Ultimately, the reason that I continue to pursue woodworking as a career is that it's proven to be more personally and philosophically fulfilling than anything else I've ever done. Aside from the hard work, the learning moments, and the various leaps of faith that I've had to make, the process of making a useful object demands a lot of thought. When I try to work in a space that's cluttered or disorganized, it takes me forever to get anything done. When I try to rush through a job without thinking out the details, that thoughtlessness is reflected in the end result. When I work without paying attention, that inattention is reflected in the end result.

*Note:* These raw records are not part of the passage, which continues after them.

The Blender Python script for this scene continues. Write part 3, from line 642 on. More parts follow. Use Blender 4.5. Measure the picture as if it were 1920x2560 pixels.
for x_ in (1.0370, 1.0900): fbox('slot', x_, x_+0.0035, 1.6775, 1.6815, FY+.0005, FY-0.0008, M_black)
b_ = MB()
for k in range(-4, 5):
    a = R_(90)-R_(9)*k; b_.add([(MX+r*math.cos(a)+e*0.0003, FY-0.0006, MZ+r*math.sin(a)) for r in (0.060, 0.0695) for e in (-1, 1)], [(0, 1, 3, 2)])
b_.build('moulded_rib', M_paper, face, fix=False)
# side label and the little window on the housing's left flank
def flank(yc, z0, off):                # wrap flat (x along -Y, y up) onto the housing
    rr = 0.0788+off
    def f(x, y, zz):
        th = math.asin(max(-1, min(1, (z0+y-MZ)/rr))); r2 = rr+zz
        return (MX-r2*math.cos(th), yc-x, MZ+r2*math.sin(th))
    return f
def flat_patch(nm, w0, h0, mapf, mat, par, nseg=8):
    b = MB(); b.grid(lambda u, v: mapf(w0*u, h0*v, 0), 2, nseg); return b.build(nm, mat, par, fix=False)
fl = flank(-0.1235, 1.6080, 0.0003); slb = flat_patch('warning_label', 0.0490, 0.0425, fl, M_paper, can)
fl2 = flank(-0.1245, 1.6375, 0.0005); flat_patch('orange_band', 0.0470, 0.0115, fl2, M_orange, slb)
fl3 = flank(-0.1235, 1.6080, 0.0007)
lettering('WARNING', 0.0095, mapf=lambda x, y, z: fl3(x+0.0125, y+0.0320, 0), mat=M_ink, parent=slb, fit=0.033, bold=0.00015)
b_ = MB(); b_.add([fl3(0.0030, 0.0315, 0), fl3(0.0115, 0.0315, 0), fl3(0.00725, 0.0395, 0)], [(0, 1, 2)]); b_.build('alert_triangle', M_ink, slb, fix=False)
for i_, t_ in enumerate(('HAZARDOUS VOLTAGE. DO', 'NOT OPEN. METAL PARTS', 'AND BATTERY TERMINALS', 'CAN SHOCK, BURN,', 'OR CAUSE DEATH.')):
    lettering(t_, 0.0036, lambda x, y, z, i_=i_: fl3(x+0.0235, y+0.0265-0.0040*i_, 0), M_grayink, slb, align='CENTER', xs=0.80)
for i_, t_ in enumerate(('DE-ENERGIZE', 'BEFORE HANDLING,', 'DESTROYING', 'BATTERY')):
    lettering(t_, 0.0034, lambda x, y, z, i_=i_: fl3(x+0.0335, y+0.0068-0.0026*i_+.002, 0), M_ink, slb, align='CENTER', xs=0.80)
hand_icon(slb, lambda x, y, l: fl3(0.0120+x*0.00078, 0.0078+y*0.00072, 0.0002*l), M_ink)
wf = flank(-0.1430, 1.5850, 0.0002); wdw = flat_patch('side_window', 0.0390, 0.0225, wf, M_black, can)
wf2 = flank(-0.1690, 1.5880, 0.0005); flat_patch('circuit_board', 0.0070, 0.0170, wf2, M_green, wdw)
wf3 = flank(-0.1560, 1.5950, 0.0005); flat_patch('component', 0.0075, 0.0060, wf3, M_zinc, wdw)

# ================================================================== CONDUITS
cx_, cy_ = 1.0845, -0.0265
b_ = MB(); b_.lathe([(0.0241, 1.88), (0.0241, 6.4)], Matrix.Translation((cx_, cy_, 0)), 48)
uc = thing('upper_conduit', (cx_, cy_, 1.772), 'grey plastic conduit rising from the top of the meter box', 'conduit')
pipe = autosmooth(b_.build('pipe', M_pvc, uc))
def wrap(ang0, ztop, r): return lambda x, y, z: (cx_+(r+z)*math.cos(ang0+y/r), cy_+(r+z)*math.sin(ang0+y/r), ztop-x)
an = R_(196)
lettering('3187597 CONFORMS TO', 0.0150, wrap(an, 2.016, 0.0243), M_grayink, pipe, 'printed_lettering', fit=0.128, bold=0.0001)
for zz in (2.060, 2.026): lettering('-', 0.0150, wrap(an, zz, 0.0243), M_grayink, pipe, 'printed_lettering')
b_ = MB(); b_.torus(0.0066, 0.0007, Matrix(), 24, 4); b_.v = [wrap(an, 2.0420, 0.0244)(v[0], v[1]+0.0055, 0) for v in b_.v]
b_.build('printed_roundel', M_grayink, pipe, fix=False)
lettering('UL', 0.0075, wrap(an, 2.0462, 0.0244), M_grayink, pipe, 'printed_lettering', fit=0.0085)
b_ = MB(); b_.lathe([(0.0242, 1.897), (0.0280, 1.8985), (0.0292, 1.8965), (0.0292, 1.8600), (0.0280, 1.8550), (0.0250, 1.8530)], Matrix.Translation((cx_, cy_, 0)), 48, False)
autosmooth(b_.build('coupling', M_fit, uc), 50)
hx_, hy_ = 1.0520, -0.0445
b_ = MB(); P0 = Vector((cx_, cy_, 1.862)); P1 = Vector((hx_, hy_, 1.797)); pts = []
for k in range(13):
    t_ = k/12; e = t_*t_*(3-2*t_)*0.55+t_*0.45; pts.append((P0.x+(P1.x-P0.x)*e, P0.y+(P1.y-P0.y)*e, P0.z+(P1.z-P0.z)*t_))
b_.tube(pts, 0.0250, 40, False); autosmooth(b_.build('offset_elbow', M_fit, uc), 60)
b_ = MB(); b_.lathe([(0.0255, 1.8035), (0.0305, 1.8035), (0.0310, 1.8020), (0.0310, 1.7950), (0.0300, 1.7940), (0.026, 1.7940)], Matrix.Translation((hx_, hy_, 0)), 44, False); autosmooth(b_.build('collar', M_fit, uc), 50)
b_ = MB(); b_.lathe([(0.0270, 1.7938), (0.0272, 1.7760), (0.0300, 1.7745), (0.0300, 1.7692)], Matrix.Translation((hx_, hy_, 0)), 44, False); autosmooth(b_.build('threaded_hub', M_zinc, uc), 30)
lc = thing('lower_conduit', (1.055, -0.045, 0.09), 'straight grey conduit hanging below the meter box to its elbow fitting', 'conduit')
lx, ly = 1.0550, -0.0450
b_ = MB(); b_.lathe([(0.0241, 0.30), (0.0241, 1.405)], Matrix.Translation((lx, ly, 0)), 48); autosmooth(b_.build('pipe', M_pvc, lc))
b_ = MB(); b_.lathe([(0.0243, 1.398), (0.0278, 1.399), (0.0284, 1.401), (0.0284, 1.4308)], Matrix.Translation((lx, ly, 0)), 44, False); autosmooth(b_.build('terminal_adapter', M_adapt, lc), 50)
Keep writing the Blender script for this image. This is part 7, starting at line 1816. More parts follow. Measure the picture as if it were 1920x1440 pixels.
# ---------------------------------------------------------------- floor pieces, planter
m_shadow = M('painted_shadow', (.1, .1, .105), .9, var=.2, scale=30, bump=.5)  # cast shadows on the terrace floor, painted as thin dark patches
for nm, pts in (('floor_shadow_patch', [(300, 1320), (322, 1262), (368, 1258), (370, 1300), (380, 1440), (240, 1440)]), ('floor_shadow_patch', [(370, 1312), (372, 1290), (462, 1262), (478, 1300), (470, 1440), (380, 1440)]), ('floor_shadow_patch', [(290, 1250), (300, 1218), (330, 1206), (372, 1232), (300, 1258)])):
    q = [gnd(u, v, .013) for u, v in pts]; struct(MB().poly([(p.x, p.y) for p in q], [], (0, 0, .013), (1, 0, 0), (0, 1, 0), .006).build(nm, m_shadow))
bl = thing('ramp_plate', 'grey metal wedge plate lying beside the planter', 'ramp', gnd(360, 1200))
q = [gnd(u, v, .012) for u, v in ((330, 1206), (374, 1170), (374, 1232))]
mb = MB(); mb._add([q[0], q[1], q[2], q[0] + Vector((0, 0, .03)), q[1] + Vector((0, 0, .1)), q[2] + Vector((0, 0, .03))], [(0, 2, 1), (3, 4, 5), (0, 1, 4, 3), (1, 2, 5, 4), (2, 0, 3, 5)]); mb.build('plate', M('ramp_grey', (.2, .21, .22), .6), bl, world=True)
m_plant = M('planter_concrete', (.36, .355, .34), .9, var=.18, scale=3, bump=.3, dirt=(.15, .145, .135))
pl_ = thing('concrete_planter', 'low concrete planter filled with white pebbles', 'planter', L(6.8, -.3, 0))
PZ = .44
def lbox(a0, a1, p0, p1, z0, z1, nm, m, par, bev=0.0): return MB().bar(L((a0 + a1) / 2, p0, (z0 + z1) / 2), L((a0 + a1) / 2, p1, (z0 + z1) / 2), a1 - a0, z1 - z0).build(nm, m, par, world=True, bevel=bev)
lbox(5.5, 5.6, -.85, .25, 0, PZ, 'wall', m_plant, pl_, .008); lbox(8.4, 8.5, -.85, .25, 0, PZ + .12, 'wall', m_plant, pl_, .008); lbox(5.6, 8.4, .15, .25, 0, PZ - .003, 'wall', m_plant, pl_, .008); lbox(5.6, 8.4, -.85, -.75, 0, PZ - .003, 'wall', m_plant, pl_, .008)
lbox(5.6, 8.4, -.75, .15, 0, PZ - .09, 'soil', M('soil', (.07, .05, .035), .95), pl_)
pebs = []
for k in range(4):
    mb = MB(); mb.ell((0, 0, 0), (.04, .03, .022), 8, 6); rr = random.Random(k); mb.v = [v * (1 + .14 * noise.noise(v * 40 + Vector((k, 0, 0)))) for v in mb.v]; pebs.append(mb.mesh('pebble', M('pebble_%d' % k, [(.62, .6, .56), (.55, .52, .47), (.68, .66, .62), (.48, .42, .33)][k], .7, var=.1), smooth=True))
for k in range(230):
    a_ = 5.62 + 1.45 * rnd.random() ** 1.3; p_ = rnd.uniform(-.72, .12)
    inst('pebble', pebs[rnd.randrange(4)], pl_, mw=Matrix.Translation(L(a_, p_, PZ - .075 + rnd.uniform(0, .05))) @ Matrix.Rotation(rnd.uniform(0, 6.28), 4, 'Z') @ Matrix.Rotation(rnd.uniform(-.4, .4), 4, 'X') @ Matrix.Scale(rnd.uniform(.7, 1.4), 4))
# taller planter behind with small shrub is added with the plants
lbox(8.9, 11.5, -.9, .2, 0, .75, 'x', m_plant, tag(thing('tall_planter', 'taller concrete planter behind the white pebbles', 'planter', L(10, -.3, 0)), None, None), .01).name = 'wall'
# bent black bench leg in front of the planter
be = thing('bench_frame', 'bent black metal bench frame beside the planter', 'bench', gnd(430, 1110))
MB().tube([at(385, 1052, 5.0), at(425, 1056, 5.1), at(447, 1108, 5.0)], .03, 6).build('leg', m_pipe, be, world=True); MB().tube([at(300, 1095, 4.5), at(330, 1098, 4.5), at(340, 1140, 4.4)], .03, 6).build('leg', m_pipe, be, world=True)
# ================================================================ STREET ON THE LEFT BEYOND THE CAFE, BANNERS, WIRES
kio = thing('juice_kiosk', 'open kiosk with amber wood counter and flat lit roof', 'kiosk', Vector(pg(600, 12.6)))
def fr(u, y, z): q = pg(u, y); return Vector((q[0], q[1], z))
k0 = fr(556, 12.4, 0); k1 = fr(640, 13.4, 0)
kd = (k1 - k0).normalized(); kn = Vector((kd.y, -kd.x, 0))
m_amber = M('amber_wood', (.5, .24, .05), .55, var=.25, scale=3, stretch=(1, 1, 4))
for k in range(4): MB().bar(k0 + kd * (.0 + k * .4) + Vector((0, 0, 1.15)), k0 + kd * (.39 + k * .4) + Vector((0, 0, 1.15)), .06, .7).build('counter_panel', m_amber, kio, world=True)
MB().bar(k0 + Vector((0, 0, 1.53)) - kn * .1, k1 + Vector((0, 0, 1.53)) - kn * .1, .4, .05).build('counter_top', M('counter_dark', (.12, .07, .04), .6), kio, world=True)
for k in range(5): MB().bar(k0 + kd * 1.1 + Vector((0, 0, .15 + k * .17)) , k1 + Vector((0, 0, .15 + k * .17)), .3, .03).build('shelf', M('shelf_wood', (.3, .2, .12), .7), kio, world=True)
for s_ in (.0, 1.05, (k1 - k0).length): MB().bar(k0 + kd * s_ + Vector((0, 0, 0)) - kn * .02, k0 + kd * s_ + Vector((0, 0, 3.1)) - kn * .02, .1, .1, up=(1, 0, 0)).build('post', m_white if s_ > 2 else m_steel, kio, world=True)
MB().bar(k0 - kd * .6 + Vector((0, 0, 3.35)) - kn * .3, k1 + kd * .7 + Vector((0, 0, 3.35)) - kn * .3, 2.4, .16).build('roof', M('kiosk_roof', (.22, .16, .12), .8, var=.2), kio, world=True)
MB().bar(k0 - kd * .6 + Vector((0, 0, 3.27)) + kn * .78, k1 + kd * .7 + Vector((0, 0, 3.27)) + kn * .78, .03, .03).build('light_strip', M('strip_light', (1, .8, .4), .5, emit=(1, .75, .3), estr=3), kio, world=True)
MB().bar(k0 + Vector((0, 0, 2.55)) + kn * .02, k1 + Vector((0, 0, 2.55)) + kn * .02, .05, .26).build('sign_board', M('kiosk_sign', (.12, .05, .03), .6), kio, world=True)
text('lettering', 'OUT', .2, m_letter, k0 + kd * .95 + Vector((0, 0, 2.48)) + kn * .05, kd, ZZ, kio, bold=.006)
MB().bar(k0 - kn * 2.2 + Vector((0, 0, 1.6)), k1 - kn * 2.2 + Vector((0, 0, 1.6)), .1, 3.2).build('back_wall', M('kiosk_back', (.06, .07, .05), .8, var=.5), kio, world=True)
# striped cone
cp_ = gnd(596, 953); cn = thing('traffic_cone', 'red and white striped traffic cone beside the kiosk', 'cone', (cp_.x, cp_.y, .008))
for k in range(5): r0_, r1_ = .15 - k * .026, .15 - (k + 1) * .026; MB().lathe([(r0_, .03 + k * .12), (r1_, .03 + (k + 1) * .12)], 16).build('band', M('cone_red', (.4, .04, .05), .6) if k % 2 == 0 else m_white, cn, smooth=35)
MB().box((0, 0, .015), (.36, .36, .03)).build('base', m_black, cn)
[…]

But when I take the time to create a purposeful space, understand what I want, and when I work with care and attention, it enhances everything I do.

Maybe trying to be a better woodworker has helped me become a happier, better person. Or, maybe it's the other way around, or both.

I work with wood because I'm compelled to. It's a tactile, aesthetic, visceral thing that I really can't quite explain.

George Nakashima heavily emphasized the spiritual side of working with wood, and his reverence for the material. Sam Maloof emphasized that it was work, it was his job, and that while there were some pieces of wood that were beautiful, it was a working relationship for him, and that he knew there would always be more wood that came through his door. I find myself in between those views. I love wood, and there are days when I get to work with some really beautiful stuff, and some truly awesome tools, and it makes me happy.

At some point, there's going to be a companion piece to this entry, that talks about why I decided to work with wood professionally, (as opposed to remaining a basement hobbyist) and to struggle with being a small businessman in manufacturing. But that answer will take some time to figure out, too.


robert said...


That was very cool.


JW said...


10 years in, it's been very cool for me, too. Challenging, harrowing, inspiring, heart rending, stimulating, borderline abusive at times, and altogether thoroughly worth it.